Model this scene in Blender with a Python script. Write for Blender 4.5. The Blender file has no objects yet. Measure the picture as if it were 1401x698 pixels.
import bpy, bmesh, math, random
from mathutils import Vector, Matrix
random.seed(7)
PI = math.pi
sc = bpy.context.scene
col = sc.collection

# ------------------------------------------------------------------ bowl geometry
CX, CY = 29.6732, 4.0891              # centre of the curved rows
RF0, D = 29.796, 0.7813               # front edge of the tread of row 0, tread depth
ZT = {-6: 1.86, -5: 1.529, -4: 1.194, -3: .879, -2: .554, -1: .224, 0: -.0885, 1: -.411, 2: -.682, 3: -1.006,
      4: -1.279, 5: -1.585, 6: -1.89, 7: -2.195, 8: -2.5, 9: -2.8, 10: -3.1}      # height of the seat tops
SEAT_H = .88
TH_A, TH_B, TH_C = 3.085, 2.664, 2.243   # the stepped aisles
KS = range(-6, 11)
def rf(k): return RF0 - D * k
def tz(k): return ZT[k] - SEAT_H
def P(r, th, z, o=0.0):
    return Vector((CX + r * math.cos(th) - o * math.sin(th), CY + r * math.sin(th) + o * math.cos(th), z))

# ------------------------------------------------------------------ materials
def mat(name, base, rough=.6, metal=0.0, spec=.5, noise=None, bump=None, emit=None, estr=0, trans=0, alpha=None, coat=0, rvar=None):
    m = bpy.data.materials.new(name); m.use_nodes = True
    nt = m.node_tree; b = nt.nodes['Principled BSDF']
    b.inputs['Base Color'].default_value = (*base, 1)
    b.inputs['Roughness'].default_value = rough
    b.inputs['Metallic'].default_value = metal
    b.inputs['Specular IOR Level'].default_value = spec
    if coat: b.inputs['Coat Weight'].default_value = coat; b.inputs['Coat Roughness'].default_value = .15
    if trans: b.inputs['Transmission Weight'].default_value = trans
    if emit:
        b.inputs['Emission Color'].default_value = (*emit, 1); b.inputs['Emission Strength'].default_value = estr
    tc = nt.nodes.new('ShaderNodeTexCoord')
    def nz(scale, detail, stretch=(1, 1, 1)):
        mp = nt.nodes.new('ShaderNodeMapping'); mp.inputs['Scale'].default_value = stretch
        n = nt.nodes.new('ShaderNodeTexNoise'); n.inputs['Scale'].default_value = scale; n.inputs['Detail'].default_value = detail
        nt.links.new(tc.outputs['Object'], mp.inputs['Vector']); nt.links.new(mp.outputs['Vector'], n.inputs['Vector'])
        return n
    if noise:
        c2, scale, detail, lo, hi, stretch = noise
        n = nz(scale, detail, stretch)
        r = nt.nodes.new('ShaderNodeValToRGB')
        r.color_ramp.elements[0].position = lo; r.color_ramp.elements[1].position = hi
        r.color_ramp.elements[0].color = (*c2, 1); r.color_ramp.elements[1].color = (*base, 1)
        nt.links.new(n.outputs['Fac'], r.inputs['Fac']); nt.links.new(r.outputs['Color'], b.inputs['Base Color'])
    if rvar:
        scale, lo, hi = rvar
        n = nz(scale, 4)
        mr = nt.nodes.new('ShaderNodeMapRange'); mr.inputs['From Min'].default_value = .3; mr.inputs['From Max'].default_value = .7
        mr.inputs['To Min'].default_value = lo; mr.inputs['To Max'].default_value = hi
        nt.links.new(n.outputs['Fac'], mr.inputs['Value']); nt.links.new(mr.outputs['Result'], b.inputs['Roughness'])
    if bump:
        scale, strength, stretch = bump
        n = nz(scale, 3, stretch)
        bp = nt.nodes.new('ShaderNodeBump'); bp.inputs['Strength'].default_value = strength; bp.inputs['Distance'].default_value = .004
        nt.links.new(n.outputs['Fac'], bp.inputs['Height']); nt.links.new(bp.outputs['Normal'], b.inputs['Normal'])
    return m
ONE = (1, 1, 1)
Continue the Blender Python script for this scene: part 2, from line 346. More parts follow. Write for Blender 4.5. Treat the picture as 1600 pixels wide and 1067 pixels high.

TASK INSTRUCTIONS: All of the entries need to be reproduced exactly; please write them out.

SOLUTION TO THIS TASK:
Model this scene in Blender with a Python script. Write for Blender 4.5. The Blender file has no objects yet. Measure the picture as if it were 1401x698 pixels.
import bpy, bmesh, math, random
from mathutils import Vector, Matrix
random.seed(7)
PI = math.pi
sc = bpy.context.scene
col = sc.collection

# ------------------------------------------------------------------ bowl geometry
CX, CY = 29.6732, 4.0891              # centre of the curved rows
RF0, D = 29.796, 0.7813               # front edge of the tread of row 0, tread depth
ZT = {-6: 1.86, -5: 1.529, -4: 1.194, -3: .879, -2: .554, -1: .224, 0: -.0885, 1: -.411, 2: -.682, 3: -1.006,
      4: -1.279, 5: -1.585, 6: -1.89, 7: -2.195, 8: -2.5, 9: -2.8, 10: -3.1}      # height of the seat tops
SEAT_H = .88
TH_A, TH_B, TH_C = 3.085, 2.664, 2.243   # the stepped aisles
KS = range(-6, 11)
def rf(k): return RF0 - D * k
def tz(k): return ZT[k] - SEAT_H
def P(r, th, z, o=0.0):
    return Vector((CX + r * math.cos(th) - o * math.sin(th), CY + r * math.sin(th) + o * math.cos(th), z))

# ------------------------------------------------------------------ materials
def mat(name, base, rough=.6, metal=0.0, spec=.5, noise=None, bump=None, emit=None, estr=0, trans=0, alpha=None, coat=0, rvar=None):
    m = bpy.data.materials.new(name); m.use_nodes = True
    nt = m.node_tree; b = nt.nodes['Principled BSDF']
    b.inputs['Base Color'].default_value = (*base, 1)
    b.inputs['Roughness'].default_value = rough
    b.inputs['Metallic'].default_value = metal
    b.inputs['Specular IOR Level'].default_value = spec
    if coat: b.inputs['Coat Weight'].default_value = coat; b.inputs['Coat Roughness'].default_value = .15
    if trans: b.inputs['Transmission Weight'].default_value = trans
    if emit:
        b.inputs['Emission Color'].default_value = (*emit, 1); b.inputs['Emission Strength'].default_value = estr
    tc = nt.nodes.new('ShaderNodeTexCoord')
    def nz(scale, detail, stretch=(1, 1, 1)):
        mp = nt.nodes.new('ShaderNodeMapping'); mp.inputs['Scale'].default_value = stretch
        n = nt.nodes.new('ShaderNodeTexNoise'); n.inputs['Scale'].default_value = scale; n.inputs['Detail'].default_value = detail
        nt.links.new(tc.outputs['Object'], mp.inputs['Vector']); nt.links.new(mp.outputs['Vector'], n.inputs['Vector'])
        return n
    if noise:
        c2, scale, detail, lo, hi, stretch = noise
        n = nz(scale, detail, stretch)
        r = nt.nodes.new('ShaderNodeValToRGB')
        r.color_ramp.elements[0].position = lo; r.color_ramp.elements[1].position = hi
        r.color_ramp.elements[0].color = (*c2, 1); r.color_ramp.elements[1].color = (*base, 1)
        nt.links.new(n.outputs['Fac'], r.inputs['Fac']); nt.links.new(r.outputs['Color'], b.inputs['Base Color'])
    if rvar:
        scale, lo, hi = rvar
        n = nz(scale, 4)
        mr = nt.nodes.new('ShaderNodeMapRange'); mr.inputs['From Min'].default_value = .3; mr.inputs['From Max'].default_value = .7
        mr.inputs['To Min'].default_value = lo; mr.inputs['To Max'].default_value = hi
        nt.links.new(n.outputs['Fac'], mr.inputs['Value']); nt.links.new(mr.outputs['Result'], b.inputs['Roughness'])
    if bump:
        scale, strength, stretch = bump
        n = nz(scale, 3, stretch)
        bp = nt.nodes.new('ShaderNodeBump'); bp.inputs['Strength'].default_value = strength; bp.inputs['Distance'].default_value = .004
        nt.links.new(n.outputs['Fac'], bp.inputs['Height']); nt.links.new(bp.outputs['Normal'], b.inputs['Normal'])
    return m
ONE = (1, 1, 1)
Continue the Blender Python script for this scene: part 2, from line 346. More parts follow. Write for Blender 4.5. Treat the picture as 1600 pixels wide and 1067 pixels high.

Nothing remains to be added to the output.